Copy the listing verbatim, excluding any images found in it.

:: Supplied data ::
+++++

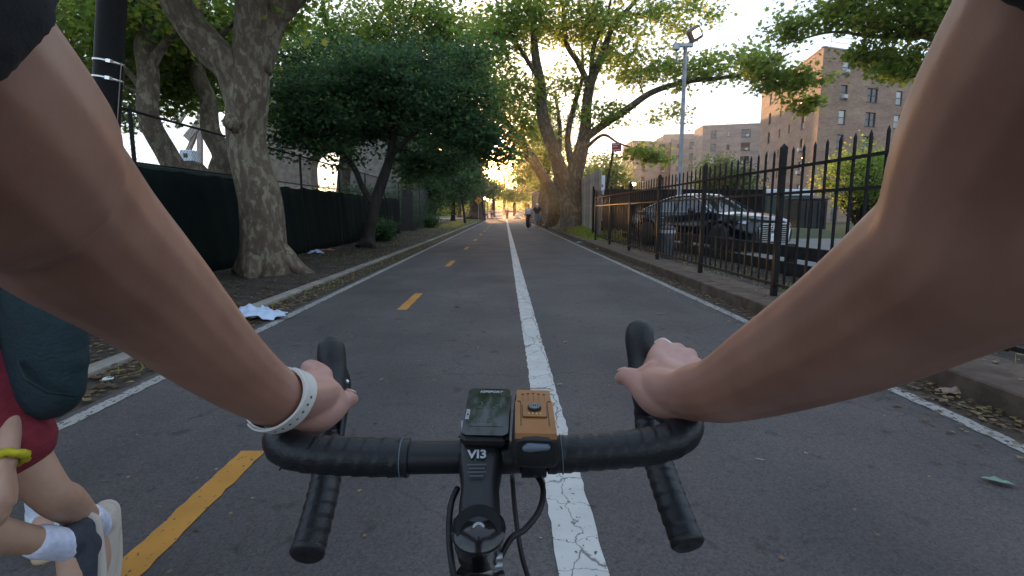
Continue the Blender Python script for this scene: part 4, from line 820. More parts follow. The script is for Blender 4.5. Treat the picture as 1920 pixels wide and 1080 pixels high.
facade(B, (42.3, 117), (54, 113.4), 19.3, [(2.2, *SG), (5.2, *SM), (8.6, *DB)], ROWS, rd, 'brick_hazed'); facade(B, (42.9, 124), (42.3, 117), 19.3, [], ROWS, rd, 'brick_hazed')
prism(B, 'core', [(42.9, 117.6), (53.6, 114), (56, 124), (43.2, 124)], -.4, 19.1, M['roof'])
rl = MB()
for k in range(8): rl.tube([(42.8 + k * 1.4, 117 - k * .4, 19.4), (42.8 + k * 1.4, 117 - k * .4, 21.0 + rd.uniform(0, 1.2))], .03, n=4)
rl.build('aerial', M['steel'], B)
D = thing('brick_flats', 'farther brick apartment block directly behind the floodlight pole', 'apartment block', (41.8, 137, 0))
facade(D, (41.8, 137), (50.4, 133), 19.0, [(1.6, *SM), (5.2, *DB), (8.4, *SM)], ROWS, rd, 'brick_hazed'); prism(D, 'core', [(42.2, 137.6), (50.4, 133.8), (53, 144), (43, 146)], -.4, 18.8, M['roof'])
E = thing('brick_flats', 'farthest brick apartment block, left of the floodlight pole behind a leafy twig', 'apartment block', (32.2, 137, 0))
facade(E, (32.2, 137), (43.4, 141), 18.8, [(3.2, *SG), (9.0, *SG)], ROWS, rd, 'brick_hazed'); facade(E, (32.3, 150), (32.2, 137), 18.8, [(3, *SG), (6, *SM), (8, *SM), (11, *SG)], ROWS, rd, 'brick_hazed')
prism(E, 'core', [(32.6, 137.8), (43.2, 141.6), (43, 150), (32.7, 149.8)], -.4, 18.6, M['roof'])
G = thing('brick_flats', 'far brick tower top showing over the roofs behind the floodlight pole', 'apartment block', (52, 178, 0))
facade(G, (51.5, 178), (66, 176), 26, [(3, *SG), (7, *DB), (11, *SG)], [23.9 - 2.75 * k for k in range(8)], rd, 'brick_hazed'); prism(G, 'core', [(52, 178.6), (66, 176.6), (66, 188), (52, 188)], -.4, 25.8, M['roof'])
# reddish brick shed at the far right edge of the path
sh = thing('brick_shed', 'low pinkish brick shed beside the far right edge of the path', 'shed', (3.9, 66, 0))
facade(sh, (3.9, 76), (3.9, 66), 3.4, [(3, 1.0, 1.2, False), (7, 1.0, 1.2, False)], [1.9], rd); facade(sh, (3.9, 66), (7.5, 66), 3.4, [(1.8, 1.0, 1.2, False)], [1.9], rd)
prism(sh, 'core', [(4.2, 66.4), (7.5, 66.4), (7.5, 76), (4.2, 76)], 0, 3.2, M['roof']); prism(sh, 'roof', [(3.6, 65.7), (7.8, 65.7), (7.8, 76.3), (3.6, 76.3)], 3.53, 3.7, M['roof'])
# stone viaduct with an arch, left behind the fence
vd = thing('stone_viaduct', 'grey stone bridge approach with a round arch showing bright sky', 'bridge', (-20, 55, 0))
ST = mat('viaduct_stone', (.17, .15, .125), (.30, .265, .22), 2.2, .9, .5, 6)
def arch_wall(xa, xb, ztop, xc, rad, zs, y0, y1):
    mb = MB(); n = 20; an = [math.pi * k / n for k in range(n + 1)]; arc = [(xc - rad * math.cos(a), zs + rad * math.sin(a)) for a in an]
    for y, fl in ((y0, 1), (y1, -1)):
        V = [(xa, y, 0), (xa, y, ztop), (xc - rad, y, 0), (xb, y, 0), (xb, y, ztop), (xc + rad, y, 0)] + [(x, y, z) for x, z in arc] + [(x, y, ztop) for x, z in arc]
        F_ = [(0, 2, 6, 6 + n + 1, 1)[::fl], (5, 3, 4, 6 + 2 * n + 1, 6 + n)[::fl]] + [(6 + k, 7 + k, 8 + n + k, 7 + n + k)[::fl] for k in range(n)]; mb.add(V, F_)
    V = [(x, y, z) for y in (y0, y1) for x, z in [(xc - rad, 0)] + arc + [(xc + rad, 0)]]; m_ = n + 3; mb.add(V, [(k, k + 1, m_ + k + 1, m_ + k) for k in range(m_ - 1)])
    mb.add([(xa, y0, ztop), (xb, y0, ztop), (xb, y1, ztop), (xa, y1, ztop), (xa, y0, 0), (xa, y1, 0), (xb, y0, 0), (xb, y1, 0)], [(0, 1, 2, 3), (4, 5, 3, 0), (6, 1, 2, 7)]); return mb
ac = at(617, 300, 55); arch_wall(-25, -8.5, 15, ac.x, 1.9, 5.4, 55, 57).build('wall', ST, vd)
rg_ = MB(); 
vs = [MB() for _ in range(15)]
for k in range(15):
    a0, a1 = math.pi * k / 15 + .01, math.pi * (k + 1) / 15 - .01; V = [(ac.x - r * math.cos(a), y, 5.4 + r * math.sin(a)) for y in (54.9, 55.4) for r, a in ((1.92, a0), (1.92, a1), (2.4, a1), (2.4, a0))]
    vs[k].add(V, [(0, 1, 2, 3), (7, 6, 5, 4), (0, 4, 5, 1), (1, 5, 6, 2), (2, 6, 7, 3), (3, 7, 4, 0)]).build('arch_stone', M['concrete'], vd)
MB().bbox((ac.x + .2, 60, 3.6), (.8, .8, 7.2), .05).build('pier', M['coping'], vd)
# steel bridge tower with bracing
bt = thing('steel_trestle', 'pale steel trestle with crossed bracing seen between the curved trunks', 'bridge', tuple(at(390, 390, 48)))
TS = mat('trestle_paint', (.36, .29, .25), (.45, .37, .32), 3, .7); mb = MB()
for (x0, y0, x1, y1, r) in ((352, 260, 480, 110, .38), (375, 330, 375, 100, .22), (330, 240, 380, 160, .14), (440, 150, 440, 330, .12), (375, 170, 440, 130, .12), (360, 140, 440, 210, .08), (330, 340, 375, 230, .2), (375, 240, 420, 200, .08)):
    p, q = at(x0, y0, 48), at(x1, y1, 48); d = q - p; L = d.length; mb_ = MB().box((0, 0, 0), (r * 1.6, r * 1.6, L)); me = mb_.mesh('brace', TS); me.transform(d.to_track_quat('Z', 'Y').to_matrix().to_4x4()); o = inst('brace', me, (p + q) / 2, None); wparent(o, bt)
wt = at(358, 330, 40); tw = thing('white_kiosk', 'white box on a mast beyond the fence between the curved trunks', 'tower', (wt.x, 40, 0))
MB().bbox((wt.x, 40, 4.5), (.9, .9, 2.2), .06).build('cabin', M['white_plastic'], tw); MB().tube([(wt.x, 40, 0), (wt.x, 40, 3.4)], .12, n=8).build('mast', M['steel'], tw); MB().box((wt.x, 39.53, 5.2), (.3, .02, .3)).build('window', M['win_frame'], tw)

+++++

:: Expected answer ::
Continue the Blender Python script for this scene: part 4, from line 820. More parts follow. The script is for Blender 4.5. Treat the picture as 1920 pixels wide and 1080 pixels high.
facade(B, (42.3, 117), (54, 113.4), 19.3, [(2.2, *SG), (5.2, *SM), (8.6, *DB)], ROWS, rd, 'brick_hazed'); facade(B, (42.9, 124), (42.3, 117), 19.3, [], ROWS, rd, 'brick_hazed')
prism(B, 'core', [(42.9, 117.6), (53.6, 114), (56, 124), (43.2, 124)], -.4, 19.1, M['roof'])
rl = MB()
for k in range(8): rl.tube([(42.8 + k * 1.4, 117 - k * .4, 19.4), (42.8 + k * 1.4, 117 - k * .4, 21.0 + rd.uniform(0, 1.2))], .03, n=4)
rl.build('aerial', M['steel'], B)
D = thing('brick_flats', 'farther brick apartment block directly behind the floodlight pole', 'apartment block', (41.8, 137, 0))
facade(D, (41.8, 137), (50.4, 133), 19.0, [(1.6, *SM), (5.2, *DB), (8.4, *SM)], ROWS, rd, 'brick_hazed'); prism(D, 'core', [(42.2, 137.6), (50.4, 133.8), (53, 144), (43, 146)], -.4, 18.8, M['roof'])
E = thing('brick_flats', 'farthest brick apartment block, left of the floodlight pole behind a leafy twig', 'apartment block', (32.2, 137, 0))
facade(E, (32.2, 137), (43.4, 141), 18.8, [(3.2, *SG), (9.0, *SG)], ROWS, rd, 'brick_hazed'); facade(E, (32.3, 150), (32.2, 137), 18.8, [(3, *SG), (6, *SM), (8, *SM), (11, *SG)], ROWS, rd, 'brick_hazed')
prism(E, 'core', [(32.6, 137.8), (43.2, 141.6), (43, 150), (32.7, 149.8)], -.4, 18.6, M['roof'])
G = thing('brick_flats', 'far brick tower top showing over the roofs behind the floodlight pole', 'apartment block', (52, 178, 0))
facade(G, (51.5, 178), (66, 176), 26, [(3, *SG), (7, *DB), (11, *SG)], [23.9 - 2.75 * k for k in range(8)], rd, 'brick_hazed'); prism(G, 'core', [(52, 178.6), (66, 176.6), (66, 188), (52, 188)], -.4, 25.8, M['roof'])
# reddish brick shed at the far right edge of the path
sh = thing('brick_shed', 'low pinkish brick shed beside the far right edge of the path', 'shed', (3.9, 66, 0))
facade(sh, (3.9, 76), (3.9, 66), 3.4, [(3, 1.0, 1.2, False), (7, 1.0, 1.2, False)], [1.9], rd); facade(sh, (3.9, 66), (7.5, 66), 3.4, [(1.8, 1.0, 1.2, False)], [1.9], rd)
prism(sh, 'core', [(4.2, 66.4), (7.5, 66.4), (7.5, 76), (4.2, 76)], 0, 3.2, M['roof']); prism(sh, 'roof', [(3.6, 65.7), (7.8, 65.7), (7.8, 76.3), (3.6, 76.3)], 3.53, 3.7, M['roof'])
# stone viaduct with an arch, left behind the fence
vd = thing('stone_viaduct', 'grey stone bridge approach with a round arch showing bright sky', 'bridge', (-20, 55, 0))
ST = mat('viaduct_stone', (.17, .15, .125), (.30, .265, .22), 2.2, .9, .5, 6)
def arch_wall(xa, xb, ztop, xc, rad, zs, y0, y1):
    mb = MB(); n = 20; an = [math.pi * k / n for k in range(n + 1)]; arc = [(xc - rad * math.cos(a), zs + rad * math.sin(a)) for a in an]
    for y, fl in ((y0, 1), (y1, -1)):
        V = [(xa, y, 0), (xa, y, ztop), (xc - rad, y, 0), (xb, y, 0), (xb, y, ztop), (xc + rad, y, 0)] + [(x, y, z) for x, z in arc] + [(x, y, ztop) for x, z in arc]
        F_ = [(0, 2, 6, 6 + n + 1, 1)[::fl], (5, 3, 4, 6 + 2 * n + 1, 6 + n)[::fl]] + [(6 + k, 7 + k, 8 + n + k, 7 + n + k)[::fl] for k in range(n)]; mb.add(V, F_)
    V = [(x, y, z) for y in (y0, y1) for x, z in [(xc - rad, 0)] + arc + [(xc + rad, 0)]]; m_ = n + 3; mb.add(V, [(k, k + 1, m_ + k + 1, m_ + k) for k in range(m_ - 1)])
    mb.add([(xa, y0, ztop), (xb, y0, ztop), (xb, y1, ztop), (xa, y1, ztop), (xa, y0, 0), (xa, y1, 0), (xb, y0, 0), (xb, y1, 0)], [(0, 1, 2, 3), (4, 5, 3, 0), (6, 1, 2, 7)]); return mb
ac = at(617, 300, 55); arch_wall(-25, -8.5, 15, ac.x, 1.9, 5.4, 55, 57).build('wall', ST, vd)
rg_ = MB(); 
vs = [MB() for _ in range(15)]
for k in range(15):
    a0, a1 = math.pi * k / 15 + .01, math.pi * (k + 1) / 15 - .01; V = [(ac.x - r * math.cos(a), y, 5.4 + r * math.sin(a)) for y in (54.9, 55.4) for r, a in ((1.92, a0), (1.92, a1), (2.4, a1), (2.4, a0))]
    vs[k].add(V, [(0, 1, 2, 3), (7, 6, 5, 4), (0, 4, 5, 1), (1, 5, 6, 2), (2, 6, 7, 3), (3, 7, 4, 0)]).build('arch_stone', M['concrete'], vd)
MB().bbox((ac.x + .2, 60, 3.6), (.8, .8, 7.2), .05).build('pier', M['coping'], vd)
# steel bridge tower with bracing
bt = thing('steel_trestle', 'pale steel trestle with crossed bracing seen between the curved trunks', 'bridge', tuple(at(390, 390, 48)))
TS = mat('trestle_paint', (.36, .29, .25), (.45, .37, .32), 3, .7); mb = MB()
for (x0, y0, x1, y1, r) in ((352, 260, 480, 110, .38), (375, 330, 375, 100, .22), (330, 240, 380, 160, .14), (440, 150, 440, 330, .12), (375, 170, 440, 130, .12), (360, 140, 440, 210, .08), (330, 340, 375, 230, .2), (375, 240, 420, 200, .08)):
    p, q = at(x0, y0, 48), at(x1, y1, 48); d = q - p; L = d.length; mb_ = MB().box((0, 0, 0), (r * 1.6, r * 1.6, L)); me = mb_.mesh('brace', TS); me.transform(d.to_track_quat('Z', 'Y').to_matrix().to_4x4()); o = inst('brace', me, (p + q) / 2, None); wparent(o, bt)
wt = at(358, 330, 40); tw = thing('white_kiosk', 'white box on a mast beyond the fence between the curved trunks', 'tower', (wt.x, 40, 0))
MB().bbox((wt.x, 40, 4.5), (.9, .9, 2.2), .06).build('cabin', M['white_plastic'], tw); MB().tube([(wt.x, 40, 0), (wt.x, 40, 3.4)], .12, n=8).build('mast', M['steel'], tw); MB().box((wt.x, 39.53, 5.2), (.3, .02, .3)).build('window', M['win_frame'], tw)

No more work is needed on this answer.